Resolution #2 - Reflection

I think that building a practice of reflection is critical to good teaching and every aspect of my job. But how much time do I spend doing it, and how well do I do it? I bought myself a small notebook, and my second resolution is to make a note every day before I go home about something that happened that day. In fact, I am going to put this on my calendar so that I get a little reminder to do it!

What do I think the benefits will be and why do I think this is important? Terry Heick, founder and director of teachthought says that “reflection is a fundamental tenet of learning…to reflect means to look back at how something ‘went’ in all of its available parts and patterns.” What are those patterns? Strengths and weaknesses, comparisons and contrasts, and cause and effects among others.  Reflection will allow me to think about planning for the future (even if the future is as close as the next day) by reviewing the past. So my little black book will have a special place on my desk next quarter, and I am committing to writing every day about how at least one thing went.

Reflection #3 – Revision

I have been in my role as the Associate Dean of Teaching and Learning for 2 full years now. Most of you know that there is a steep learning curve when you start a new job, and because this is a newly created position, it seems like there is always more stuff that gets added to my position description. As it is, there are lots of moving parts, and as I begin every quarter it (almost) feels like a new job. But there are some activities or parts of my job that I feel like I have a good handle on now. So, do I just continue doing them in the same way for another year when things seem to be going well? I’m thinking about ways I can infuse some innovative practices into my work.
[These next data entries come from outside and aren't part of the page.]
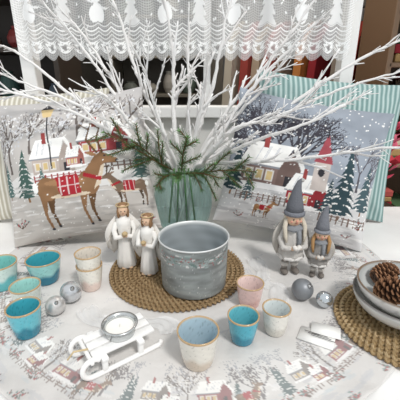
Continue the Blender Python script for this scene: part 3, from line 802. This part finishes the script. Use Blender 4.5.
shelf('gift_shelf',-1.6,-.62,1.75,[.2,.5,.8,1.05,1.28,1.5,1.72,1.88],['5a4a44','8a3a38','7a6a5c','3a5a54','a8a094','988060','5a6a78'],5,hx('4a4038'),True)
shelf('glassware_shelf',-.55,.05,2.45,[.2,.5,.8,1.05,1.28,1.5,1.72,1.88],['7a807a','a8a49a','6a7a70','b8b4ac','908c80'],8,hx('807a6e'),True)
b=MB(); PX,PY,PZ=.69,1.37,.66
b.lathe([(.001,0),(.11,0),(.11,.02),(.02,.03),(.018,.6),(.10,.62),(.13,.64),(.13,.66),(.001,.66)],M_paint,hx('4a3a30'),28,(PX,PY,0))
b.obj('plant_stand')
b=MB()
b.lathe([(.001,0),(.05,0),(.068,.09),(.072,.10),(.062,.10),(.06,.085),(.001,.085)],M_paint,hx('9c5a3c'),28,(PX,PY,PZ+.0005))
for k in range(44):
    a=random.uniform(0,6.28); r=random.uniform(.02,.12); z=PZ+.14+random.uniform(0,.20); q=Vector((PX+r*math.cos(a),PY+r*math.sin(a),z))
    b.tube([(PX,PY,PZ+.08),q],.003,M_needle,GN[2],5)
    cc=random.choice([hx('c03444'),hx('d86a84'),hx('d8506a'),hx('3c5a34')])
    for j in range(7):
        t=j/7*6.28; M=Matrix.Translation(q)@Matrix.Rotation(t,4,'Z')@Matrix.Rotation(-1.0,4,'X')
        b.slab([(0,0),(.016,.02),(.012,.045),(0,.062),(-.012,.045),(-.016,.02)],.001,M_needle,cc,M)
b.obj('poinsettia_plant',False)

# ------------------------------------------------------------ lights, world, camera
w=bpy.data.worlds.new('World'); scene.world=w; w.use_nodes=True
bg=w.node_tree.nodes['Background']; bg.inputs['Color'].default_value=(.93,.97,1,1); bg.inputs['Strength'].default_value=.84
def sun(name,rot,e,ang,col=(1,1,1)):
    l=bpy.data.lights.new(name,'SUN'); l.energy=e; l.angle=math.radians(ang); l.color=col
    o=bpy.data.objects.new(name,l); o.rotation_euler=[math.radians(a) for a in rot]; scene.collection.objects.link(o)
sun('sun',(36,0,34),2.0,9,(1,.98,.95))
l=bpy.data.lights.new('interior_fill','POINT'); l.energy=18; l.color=(1,.92,.82); l.shadow_soft_size=.15  # unseen warm fill, added so the shop interior shows through the window
o=bpy.data.objects.new('interior_fill',l); o.location=(.1,1.5,2.2); scene.collection.objects.link(o)
cam=bpy.data.cameras.new('camera'); cam.lens=31.14; cam.sensor_width=36; cam.clip_start=.01
co=bpy.data.objects.new('camera',cam); co.location=(0,0,T+.44); co.rotation_euler=(math.radians(90-20.3),0,0)
scene.collection.objects.link(co); scene.camera=co
scene.view_settings.view_transform='Standard'
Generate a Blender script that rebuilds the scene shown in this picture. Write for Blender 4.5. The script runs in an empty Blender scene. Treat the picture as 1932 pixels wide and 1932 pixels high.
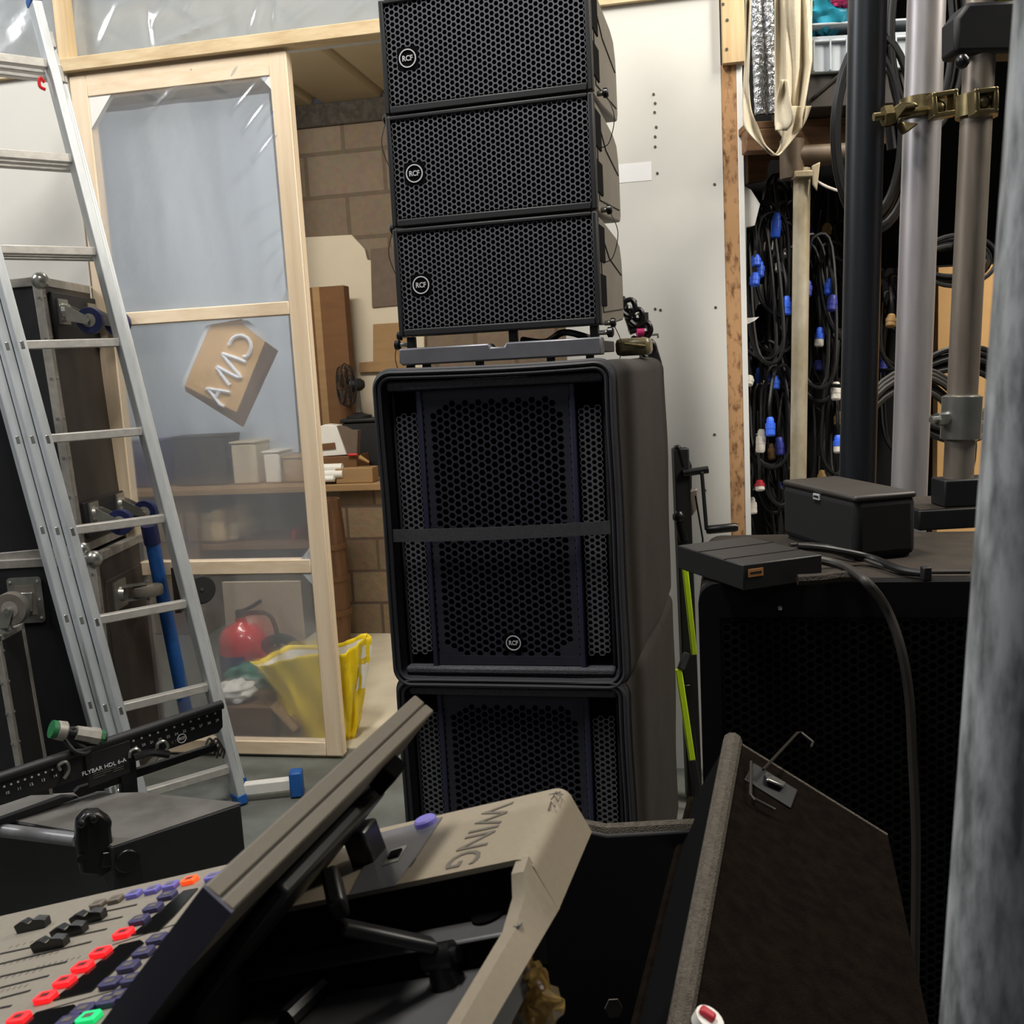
import bpy, bmesh, math, random
import numpy as np
from mathutils import Vector, Matrix
random.seed(7)
R = math.radians
SC = bpy.context.scene
COL = SC.collection

# ------------------------------------------------------------------ camera
F = 1900.0; PITCH = R(8.2); ROLL = R(3.1); EYE = Vector((0, 0, 1.35))
_d = Vector((0, math.cos(PITCH), -math.sin(PITCH)))
_r0 = Vector((1, 0, 0)); _u0 = Vector((0, math.sin(PITCH), math.cos(PITCH)))
CR = _r0 * math.cos(ROLL) - _u0 * math.sin(ROLL)
CU = _r0 * math.sin(ROLL) + _u0 * math.cos(ROLL)
def ray(px, py): return _d + CR * ((px - 966) / F) - CU * ((py - 966) / F)
def at_y(px, py, Y):
    v = ray(px, py); return EYE + v * (Y / v.y)
def at_z(px, py, Z):
    v = ray(px, py); return EYE + v * ((Z - EYE.z) / v.z)
def at_d(px, py, D): return EYE + ray(px, py) * D
def at_pl(px, py, p0, n):
    v = ray(px, py); return EYE + v * ((p0 - EYE).dot(n) / v.dot(n))
def proj(P):
    q = P - EYE; D = q.dot(_d); return 966 + F * q.dot(CR) / D, 966 - F * q.dot(CU) / D
cam_data = bpy.data.cameras.new('camera'); cam = bpy.data.objects.new('camera', cam_data); COL.objects.link(cam)
cam_data.sensor_width = 36; cam_data.lens = F / 1932 * 36; cam_data.clip_start = 0.02
cam.matrix_world = Matrix(((CR.x, CU.x, -_d.x, EYE.x), (CR.y, CU.y, -_d.y, EYE.y), (CR.z, CU.z, -_d.z, EYE.z), (0, 0, 0, 1)))
SC.camera = cam
cam_data.dof.use_dof = True; cam_data.dof.focus_distance = 2.1; cam_data.dof.aperture_fstop = 20

# ------------------------------------------------------------------ materials
def rgb(h):
    h = h.lstrip('#'); c = [int(h[i:i + 2], 16) / 255 for i in (0, 2, 4)]
    return tuple((x / 12.92 if x <= .04045 else ((x + .055) / 1.055) ** 2.4) for x in c) + (1,)
class NT:
    def __init__(s, name):
        s.m = bpy.data.materials.new(name); s.m.use_nodes = True; s.t = s.m.node_tree; s.t.nodes.clear()
        s.out = s.n('ShaderNodeOutputMaterial')
    def n(s, typ, **kw):
        x = s.t.nodes.new(typ)
        for k, v in kw.items():
            if k in x.inputs.keys(): x.inputs[k].default_value = v
            else: setattr(x, k, v)
        return x
    def l(s, a, b): s.t.links.new(a, b)
def noise_col(N, c1, c2, scale=(20, 20, 20), detail=4, lo=.35, hi=.65, rough=.6):
    tc = N.n('ShaderNodeTexCoord'); mp = N.n('ShaderNodeMapping'); mp.inputs['Scale'].default_value = scale
    N.l(tc.outputs['Object'], mp.inputs['Vector'])
    nz = N.n('ShaderNodeTexNoise'); nz.inputs['Scale'].default_value = 1; nz.inputs['Detail'].default_value = detail; nz.inputs['Roughness'].default_value = rough
    N.l(mp.outputs[0], nz.inputs['Vector'])
    cr = N.n('ShaderNodeValToRGB'); e = cr.color_ramp.elements
    e[0].position = lo; e[0].color = c1; e[1].position = hi; e[1].color = c2
    N.l(nz.outputs['Fac'], cr.inputs[0])
    return cr, nz, mp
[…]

If you have been teaching the same class for a while, maybe it’s time to do some revision. While I do not recommend completely revising a class (especially only weeks from the beginning of a quarter), why not try a new assignment? Or introducing students to transparent rubrics if you have not been using them? Start small, and then measure the effects. If you use an assignment but create a new rubric, are you seeing an improvement in student grades and understanding of the material? Remember that revisions should not be taken lightly. They require substantial planning – even for something as “small” as a new assignment or rubric.

So if things don’t go well, reflect on what happened (see Resolution #2). Actually, even if things did go well, reflect on it! It could be that the assignment was a great one, but the directions were not clear. Ask students for feedback (using formative assessments) to help improve your work. And take a look back at September’s blog post, “What to do if you’re having an off day.” Learning from failure is an important task to master!

I hope that you had a great fall quarter, and are looking forward to the New Year, new classes, and new students. There is nothing more satisfying than the look on a student’s face when they begin to comprehend the material. I hope you have that experience many times in 2017!